What the Numbers Actually Look Like
Let's do some math. In a typical PGA Tour event with a $10 million purse:
- Winner's share: approximately $1.8–2 million. At 10%, the caddie earns $180,000–$200,000 for that one event
- Top-10 finish: A player finishing 8th might earn $250,000–$350,000. At 8%, the caddie earns $20,000–$28,000
- Making the cut (finishing 40th): Player might earn $30,000–$50,000. At 6%, caddie earns $1,800–$3,000
A caddie working for a top-15 world-ranked player who makes most cuts and wins a couple of times per year can realistically earn $500,000–$1,000,000 in a strong season. Caddies working for Scottie Scheffler or Rory McIlroy likely earn over $1 million in their best years.
Weekly Expenses: The Reality of Tour Life
Against those gross earnings, caddies pay their own expenses. A week on Tour typically costs a caddie $1,500–$3,000 in flights, hotels, rental cars, and food. Multiply that by 25–30 events per year and you're looking at $40,000–$90,000 in annual expenses before a dollar of tax is deducted. The net picture is better than a salary job for elite-player caddies, but the lifestyle costs are significant.
The Weekly Retainer
Many players pay their caddie a base retainer regardless of events played — sometimes $1,000–$2,000 per week even in off weeks, or during injury absences. This retainer provides some income stability and reflects the ongoing relationship work (course scouting, yardage book preparation, logistical planning) that happens outside tournament rounds.
Caddie Life on Tour
Being a Tour caddie means:
- Traveling 40+ weeks per year
- Arriving to the course at 6–7 AM to walk the course and verify yardages
- Walking 5–7 miles per round carrying a 40+ lb bag
- Managing a player's emotional state under competitive pressure
- Building relationships with fellow Tour caddies and course superintendents
- Staying current on course changes, pin positions, and green speed data
The job is physically demanding, logistically complex, and emotionally high-stakes. It also provides a front-row seat to professional golf at the highest level — something many former players and golf enthusiasts find deeply compelling.

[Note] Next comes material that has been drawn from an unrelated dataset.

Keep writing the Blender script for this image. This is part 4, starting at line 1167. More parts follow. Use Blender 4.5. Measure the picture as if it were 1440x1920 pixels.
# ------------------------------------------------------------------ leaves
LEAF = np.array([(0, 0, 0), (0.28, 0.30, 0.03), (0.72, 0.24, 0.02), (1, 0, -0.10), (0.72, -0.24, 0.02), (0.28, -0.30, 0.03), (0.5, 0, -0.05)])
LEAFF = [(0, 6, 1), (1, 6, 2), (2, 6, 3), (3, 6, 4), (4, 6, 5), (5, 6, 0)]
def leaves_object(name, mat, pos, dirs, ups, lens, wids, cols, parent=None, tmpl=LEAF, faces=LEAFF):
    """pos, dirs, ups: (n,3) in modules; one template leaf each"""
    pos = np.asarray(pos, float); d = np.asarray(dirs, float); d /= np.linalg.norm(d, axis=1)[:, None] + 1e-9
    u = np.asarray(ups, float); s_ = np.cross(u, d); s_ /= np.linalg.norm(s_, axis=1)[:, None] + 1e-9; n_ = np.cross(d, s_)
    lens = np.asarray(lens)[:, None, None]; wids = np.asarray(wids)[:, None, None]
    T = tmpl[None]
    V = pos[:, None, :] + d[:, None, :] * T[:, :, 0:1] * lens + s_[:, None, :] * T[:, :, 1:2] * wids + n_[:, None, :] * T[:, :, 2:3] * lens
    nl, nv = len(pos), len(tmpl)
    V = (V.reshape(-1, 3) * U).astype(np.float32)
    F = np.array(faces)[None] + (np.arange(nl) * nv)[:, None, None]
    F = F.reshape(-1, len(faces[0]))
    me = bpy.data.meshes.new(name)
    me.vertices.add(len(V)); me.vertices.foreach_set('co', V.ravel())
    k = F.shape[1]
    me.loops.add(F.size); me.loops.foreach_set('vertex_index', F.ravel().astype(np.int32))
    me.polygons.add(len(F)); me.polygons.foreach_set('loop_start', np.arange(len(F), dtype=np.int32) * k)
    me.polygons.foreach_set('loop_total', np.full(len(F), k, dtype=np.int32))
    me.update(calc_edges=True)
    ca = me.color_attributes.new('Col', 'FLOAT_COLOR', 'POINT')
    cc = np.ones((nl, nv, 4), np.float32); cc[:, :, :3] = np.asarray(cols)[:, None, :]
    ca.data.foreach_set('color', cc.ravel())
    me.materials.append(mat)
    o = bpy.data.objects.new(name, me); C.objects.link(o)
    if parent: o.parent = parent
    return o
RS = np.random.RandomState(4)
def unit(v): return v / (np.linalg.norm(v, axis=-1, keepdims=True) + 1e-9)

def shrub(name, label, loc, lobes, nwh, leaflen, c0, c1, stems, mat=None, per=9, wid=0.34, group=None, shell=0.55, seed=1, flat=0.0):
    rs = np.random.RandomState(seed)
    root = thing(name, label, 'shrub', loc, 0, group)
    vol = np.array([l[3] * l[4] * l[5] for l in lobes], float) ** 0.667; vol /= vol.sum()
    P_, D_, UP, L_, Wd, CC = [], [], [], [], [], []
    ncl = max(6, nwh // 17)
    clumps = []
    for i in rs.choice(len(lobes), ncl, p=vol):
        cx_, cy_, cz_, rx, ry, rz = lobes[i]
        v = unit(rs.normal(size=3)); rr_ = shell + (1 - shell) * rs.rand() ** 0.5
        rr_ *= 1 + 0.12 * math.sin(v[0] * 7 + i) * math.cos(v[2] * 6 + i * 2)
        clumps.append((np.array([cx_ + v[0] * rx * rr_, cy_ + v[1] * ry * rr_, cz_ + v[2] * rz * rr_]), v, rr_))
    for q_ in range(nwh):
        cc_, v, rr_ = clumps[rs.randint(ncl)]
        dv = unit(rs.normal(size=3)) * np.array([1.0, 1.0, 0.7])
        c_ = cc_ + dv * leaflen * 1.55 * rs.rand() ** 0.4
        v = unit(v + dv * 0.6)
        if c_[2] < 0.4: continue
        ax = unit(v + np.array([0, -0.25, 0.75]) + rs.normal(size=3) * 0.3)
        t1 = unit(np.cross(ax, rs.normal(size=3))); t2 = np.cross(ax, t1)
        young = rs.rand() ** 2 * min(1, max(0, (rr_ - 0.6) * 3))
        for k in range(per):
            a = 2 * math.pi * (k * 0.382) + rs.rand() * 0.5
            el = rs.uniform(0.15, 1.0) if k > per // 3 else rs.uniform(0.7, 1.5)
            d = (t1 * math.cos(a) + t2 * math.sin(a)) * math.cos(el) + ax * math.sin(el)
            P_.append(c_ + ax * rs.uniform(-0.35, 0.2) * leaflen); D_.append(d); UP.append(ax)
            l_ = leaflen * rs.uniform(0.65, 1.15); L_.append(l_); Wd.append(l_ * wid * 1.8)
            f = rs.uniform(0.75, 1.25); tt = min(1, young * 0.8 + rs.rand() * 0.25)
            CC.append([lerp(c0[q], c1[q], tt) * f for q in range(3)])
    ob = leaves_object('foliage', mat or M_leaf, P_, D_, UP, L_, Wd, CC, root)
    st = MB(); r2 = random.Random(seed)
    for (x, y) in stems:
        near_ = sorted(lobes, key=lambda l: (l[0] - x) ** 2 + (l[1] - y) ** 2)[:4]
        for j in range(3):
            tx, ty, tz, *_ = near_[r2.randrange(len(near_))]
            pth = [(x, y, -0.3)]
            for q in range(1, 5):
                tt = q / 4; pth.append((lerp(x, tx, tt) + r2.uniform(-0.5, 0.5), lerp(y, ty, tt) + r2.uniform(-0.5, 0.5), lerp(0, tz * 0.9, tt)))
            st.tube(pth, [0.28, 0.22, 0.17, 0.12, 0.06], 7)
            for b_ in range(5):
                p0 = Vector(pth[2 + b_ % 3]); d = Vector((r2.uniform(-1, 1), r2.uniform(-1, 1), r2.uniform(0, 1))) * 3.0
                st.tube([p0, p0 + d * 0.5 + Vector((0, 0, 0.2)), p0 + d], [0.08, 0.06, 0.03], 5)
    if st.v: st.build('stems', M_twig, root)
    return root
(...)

Famous Caddie-Player Partnerships
Some of the most famous caddie relationships in golf history have produced remarkable results:
- Steve Williams and Tiger Woods: The partnership that produced 13 of Tiger's 15 majors
- Jim Mackay ("Bones") and Phil Mickelson: 25 years together, five major championships
- Teddy Scott and Rory McIlroy: A long-running partnership through McIlroy's four major victories
- Billy Foster and multiple top-ranked players: One of the sport's most respected caddies
How Do You Become a PGA Tour Caddie?
There's no formal qualification process. Many Tour caddies started as amateur golfers or worked at golf courses in other capacities. Networking within the golf world, demonstrating reliability and knowledge, and finding a sponsor or introduction to a developing Tour player are the typical paths. Some caddies start at mini-tour level, work with a player through developmental tours, and emerge on the PGA Tour having built a relationship over years.
The Bottom Line
Elite PGA Tour caddies working for top-ranked players earn genuinely life-changing income. Mid-level Tour caddies earn comfortable livings with significant travel and lifestyle costs. And caddies for players struggling to keep their Tour cards face the same financial uncertainty as their players — the commission model shares both the upside and the risk.